A panela clariceana
Leio Clarice Lispector enquanto cozinho arroz. Um olho na panela e o outro na epifania. Na verdade, os textos que sustento em minhas mãos antológicas não têm a mesma centelha dos contos porque são crônicas, mas não são crônicas porque menos epifânicas. Seja na crônica ou no conto, em português ou numa edição em espanhol que me chegou estes dias, tudo em Clarice é assombro.

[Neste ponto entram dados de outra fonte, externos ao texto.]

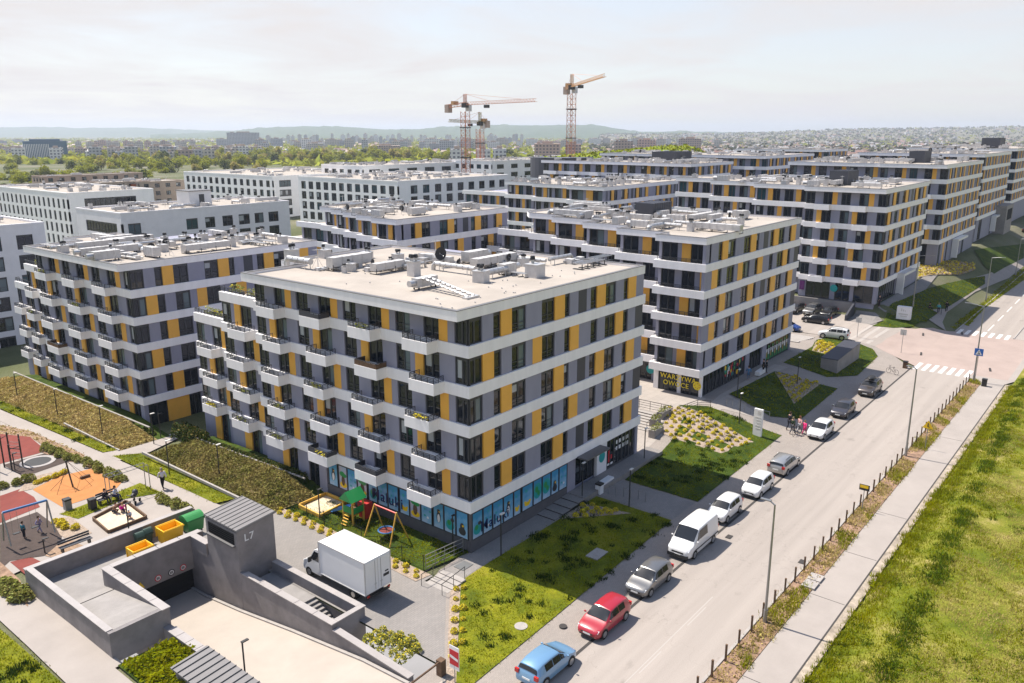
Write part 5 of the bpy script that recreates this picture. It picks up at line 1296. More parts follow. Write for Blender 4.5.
# ------------------------------------------------------------------ cars
def car(label, x, y, rz, kind, pmat, group=None, rack=False, name='parked_car'):
    P = {'hatch': (4.15, 1.76, 1.50), 'wagon': (4.5, 1.78, 1.46), 'suv': (4.5, 1.86, 1.70), 'mini': (3.9, 1.68, 1.52), 'sedan': (4.6, 1.8, 1.45), 'van': (5.1, 1.95, 2.2)}[kind]
    L, W, H = [q*.96 for q in P]; r = empty(name, (x, y, gh(x, y)+.012), rz); tag(r, label, 'van' if kind == 'van' else 'car', group)
    hw = W/2
    # stations: x (front = 0), zb, belt z, roof z (None = bonnet), half width, roof half width
    tail = {'hatch': [(.80, H), (.93, H-.10), (.975, .98)], 'mini': [(.82, H), (.95, H-.08), (.98, .98)], 'wagon': [(.84, H-.02), (.95, H-.12), (.985, .95)], 'suv': [(.82, H), (.94, H-.1), (.98, 1.1)], 'sedan': [(.66, H-.02), (.84, 1.06), (.97, 1.0)], 'van': [(.9, H), (.985, H-.05), (.995, 1.2)]}[kind]
    belt = {'suv': 1.08, 'van': 1.22, 'mini': .98}.get(kind, .94)
    bon = {'suv': 1.0, 'van': 1.12, 'mini': .93}.get(kind, .84)
    ws0, ws1 = {'van': (.17, .34), 'mini': (.21, .40), 'suv': (.27, .43), 'hatch': (.25, .44), 'wagon': (.25, .42), 'sedan': (.26, .43)}[kind]
    S = [(0.0, .34, bon*.62, bon*.66, .66), (.012, .26, bon*.70, bon*.76, .80), (.05, .22, bon*.80, bon*.88, .93), (.14, .2, bon*.92, bon*.97, .99), (ws0, .2, belt*.985, bon+.05, 1.0),
         (ws1, .2, belt, H-.03, 1.0), ((ws1+tail[0][0])/2, .2, belt, H+.02, 1.0), (tail[0][0], .2, belt+.01, tail[0][1], .995), (tail[1][0], .22, belt+.02, tail[1][1], .97), (tail[2][0], .26, min(belt, tail[2][1]-.03), tail[2][1], .94), (1.0, .34, .72, .78, .84)]
    m = MB(); ring = []
    for i, (t, zb, zc, zr, k) in enumerate(S):
        X = L/2-t*L; cab = 4 < i < 9; w_ = hw*k; rw = w_*(.74 if cab else .88) if kind != 'van' else w_*(.86 if cab else .88)
        zm = zb+(zc-zb)*.45
        half = [(w_*.90, zb), (w_, zb+.13), (w_*1.0, zm), (w_*.975, zc), (rw, zr-.05 if cab else max(zc+.005, zr-.03)), (rw*.8, zr), (0, zr+(.025 if cab else .02))]
        ring.append([(X, yy, z) for yy, z in half]+[(X, -yy, z) for yy, z in reversed(half[:-1])])
    n = len(ring[0])
    for R_ in ring: m.v += R_
    for i in range(len(ring)-1):
        for j in range(n-1): a = i*n+j; m.f.append((a, a+1, a+n+1, a+n)); m.m.append(0)
        m.f.append((i*n+n-1, i*n, (i+1)*n, (i+1)*n+n-1)); m.m.append(1)
    m.f.append(tuple(range(n-1, -1, -1))); m.m.append(0); m.f.append(tuple((len(ring)-1)*n+j for j in range(n))); m.m.append(0)
    body = m.build('body', [pmat, 'blacksteel'], r, smooth=True)
    md = body.modifiers.new('bevel', 'BEVEL'); md.width = .035; md.segments = 2; md.limit_method = 'ANGLE'; md.angle_limit = .5
    def panel(nm, corners, ins, mt, off=.012, par=r):
        a, b, c, d = [Vector(q) for q in corners]; ce = (a+b+c+d)/4
        no = (b-a).cross(d-a)+(d-c).cross(b-c); no.normalize()
        if no.dot(ce-Vector((0, 0, .6))) < 0: no = -no
        f = lambda u, v: (a*(1-u)+b*u)*(1-v)+(d*(1-u)+c*u)*v
        mb = MB(); N = 4; (u0, u1, v0, v1) = ins
        for jj in range(N+1):
            for ii in range(N+1): q = f(u0+(u1-u0)*ii/N, v0+(v1-v0)*jj/N); mb.v.append(tuple(q+no*off))
        for jj in range(N):
            for ii in range(N): k = jj*(N+1)+ii; mb.f.append((k, k+1, k+N+2, k+N+1)); mb.m.append(0)
        mb.build(nm, [mt], par, smooth=True)
    g = lambda i, j: ring[i][j]
    def screen(nm, ia, ib, u0, u1, v0, v1):
        mb = MB(); N, K = 10, 4; ce = Vector((0, 0, .7))
        def at(i, u): f = 4+u*(n-9); k = min(int(f), n-6); t = f-k; return Vector(ring[i][k])*(1-t)+Vector(ring[i][k+1])*t
        for jj in range(K+1):
            for ii in range(N+1):
                u, v = u0+(u1-u0)*ii/N, v0+(v1-v0)*jj/K; q = at(ia, u)*(1-v)+at(ib, u)*v; o_ = (q-ce); o_.y *= .3; mb.v.append(tuple(q+o_.normalized()*.028))
        for jj in range(K):
            for ii in range(N): k = jj*(N+1)+ii; mb.f.append((k, k+1, k+N+2, k+N+1)); mb.m.append(0)
        mb.build(nm, ['carglass'], r, smooth=True)
    R4, L4 = 4, n-4
    screen('windscreen', 4, 5, .04, .96, .14, .92)
    ri = 9 if kind != 'sedan' else 8
    screen('rear_window', ri-1, ri, .06, .94, .12, .72)
    for sgn in (0, 1):
        j3, j4 = (3, 4) if not sgn else (n-4, n-5)
        panel('side_window', (g(5, j3), g(6, j3), g(6, j4), g(5, j4)), (.02, .95, .08, .86), 'carglass', .012)
        if kind != 'van':
            panel('side_window', (g(6, j3), g(7, j3), g(7, j4), g(6, j4)), (.03, .97, .08, .86), 'carglass', .012)
            if kind in ('wagon', 'suv'): panel('side_window', (g(7, j3), g(8, j3), g(8, j4), g(7, j4)), (.06, .8, .1, .82), 'carglass', .012)
        panel('side_window', (g(4, j3), g(5, j3), g(5, j4), g(4, j4)), (.55, .98, .10, .84), 'carglass', .012)
    wr = {'suv': .36, 'van': .33}.get(kind, .315)
    for fx_ in (L/2-L*.19, -L/2+L*.19):
        for s in (-1, 1):
            wl = MB(); wl.tube((fx_, s*(hw-.2), wr), (fx_, s*(hw+.012), wr), wr, 16); wo = wl.build('wheel', ['rubber'], r)
            rm_ = MB(); rm_.tube((fx_, s*(hw+.012), wr), (fx_, s*(hw+.022), wr), wr*.66, 12); rm_.build('rim', ['rim'], wo)
            ar = MB(); na = 12
            for i in range(na):
                a, b = PI*i/na, PI*(i+1)/na; q = lambda an, rr: (fx_+rr*math.cos(an), s*(hw+.004), wr+rr*math.sin(an))
                ar.quad(q(a, wr*.98), q(b, wr*.98), q(b, wr*1.17), q(a, wr*1.17))
            ar.build('wheel_arch', ['blacksteel'], r)
    for s in (-1, 1):
        y1, y2 = s*hw*.50, s*hw*.86
        hl = MB(); z0 = bon*.68; hl.add([(L/2-.03, y1, z0), (L/2-.10, y2, z0+.03), (L/2-.26, y2*1.06, z0+.17), (L/2-.13, y1, z0+.13)], [(0,1,2,3)]); hl.build('headlamp', ['headlamp'], r)
        tl = MB(); zt = .78 if kind != 'van' else 1.0
        tl.box(-L/2-.01 if kind != 'sedan' else -L/2+.0, -L/2+.12, min(s*hw*.64, s*hw*.95), max(s*hw*.64, s*hw*.95), zt, zt+.24); tl.build('tail_lamp', ['tail'], r)
        mr = MB(); mr.ball((L/2-L*(ws0+.06), s*(hw+.09), belt+.06), .06, .1, .07, 0, 8, 5); mr.build('wing_mirror', [pmat], r, smooth=True)
    gr = MB(); gr.box(L/2-.05, L/2+.012, -hw*.5, hw*.5, bon*.52, bon*.63); gr.box(L/2-.05, L/2+.016, -hw*.62, hw*.62, .27, .36); gr.build('grille', ['blacksteel'], r)
    for s, zz in ((1, .40), (-1, .60)):
        pl_ = MB(); pl_.box(min(s*(L/2), s*(L/2+.022)), max(s*L/2, s*(L/2+.022)), -.26, .26, zz, zz+.11); pl_.build('number_plate', ['platew'], r)
    if kind in ('wagon', 'suv'):
        for s in (-1, 1):
            rr_ = MB(); rr_.tube((L/2-L*.46, s*hw*.66, H+.05), (-L/2+L*.2, s*hw*.66, H+.04), .022, 6); rr_.build('roof_rail', ['blacksteel'], r)
    if kind == 'van':
        for s in (-1, 1):
            tr = MB(); tr.box(-L/2+.1, L/2-1.0, min(s*hw*.99, s*(hw+.015)), max(s*hw*.99, s*(hw+.015)), .62, .72); tr.build('side_trim', ['blacksteel'], r)
        bu = MB(); bu.box(L/2-.18, L/2+.03, -hw*.86, hw*.86, .25, .50); bu.build('bumper', ['blacksteel'], r)
    if rack:
        rb = MB(); rb.ball((-.1, 0, H+.28), .95, .40, .19, 0, 14, 8); bx_ = rb.build('roof_box', ['blacksteel'], None, smooth=True); bx_.parent = r
        for xx in (-.6, .5): cb = MB(); cb.box(xx-.03, xx+.03, -hw*.72, hw*.72, H+.02, H+.07); cb.build('roof_bar', ['steel'], r)
    return r
PAINT = {k: paint(k+'_car_paint', c, m_) for k, c, m_ in (('red', (.34, .012, .025), 0), ('blue', (.15, .29, .45), .2), ('silver', (.40, .39, .375), .6), ('steel', (.20, .195, .19), .6), ('white', (.62, .61, .60), 0), ('graphite', (.055, .05, .055), .4), ('black', (.012, .012, .014), 0), ('deepblue', (.015, .06, .26), .2), ('brown', (.075, .062, .055), .4))}
KG_ = 'cars parked along the kerb'
ky = 23.72
car('sky blue hatchback parked at the kerb, nearest to the bottom edge', 32.85, ky+.1, 0, 'hatch', PAINT['blue'], KG_)
car('red hatchback parked at the kerb behind the blue one', 38.75, ky, PI, 'hatch', PAINT['red'], KG_)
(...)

Um pouco de água na panela e um parágrafo a secar sob o fogo baixo dos meus olhos. Frase a frase, as borbulhas desse mordaz cozimento literário ganham espaço fora e dentro de mim. Quanto mais leio Clarice, menos sei quem ela foi. Não sei cozinhar. Também não sei quem foi Clarice. Quem ela não foi, isso presumo saber: a mulher que, como eu, não morreu queimada. De qualquer maneira, dela conheço o básico, como o básico que conheço na cozinha se reduz a preparar arroz para uma semana inteira.
De pé, parado junto ao cozer lento e silencioso do fogão, leio uma crônica publicada no Jornal do Brasil: em espanhol, “La ‘verdadera’ novela” (1970). Nesse labirinto verbal, Clarice confessa praticamente todas as derrotas que poderiam fazer dela uma escritora de notório fracasso. Mas não... tudo o que na vida de quem escreve é incoerente e assimétrico, nela é perfeição e redondeza: pouca leitura (será?), pouca organização literária, despreocupação com a linguagem a escolher. Não acredito na Clarice que fala sobre a Clarice, esta metaescritora. Não acredito que um dia saberei algo mais que cozinhar arroz e ler Clarice.
Ao escrever com aparente resignação, Clarice, na verdade, reafirmava a aceitação dos seus mistérios e o prazer que sentia em libertá-los de significado. Em vez de cozinhar, foi isto o que aprendi com ela: aceitar os meus mistérios e deixá-los descansar na sua substância muda e inerte, no cozimento do meu corpo visível e esfomeado.
O arroz começa a suspirar uma profunda secura de alho e o fogo do meu olhar se apaga diante da última linha. Fecho o livro de arroz e vou comer as palavras na panela clariceana.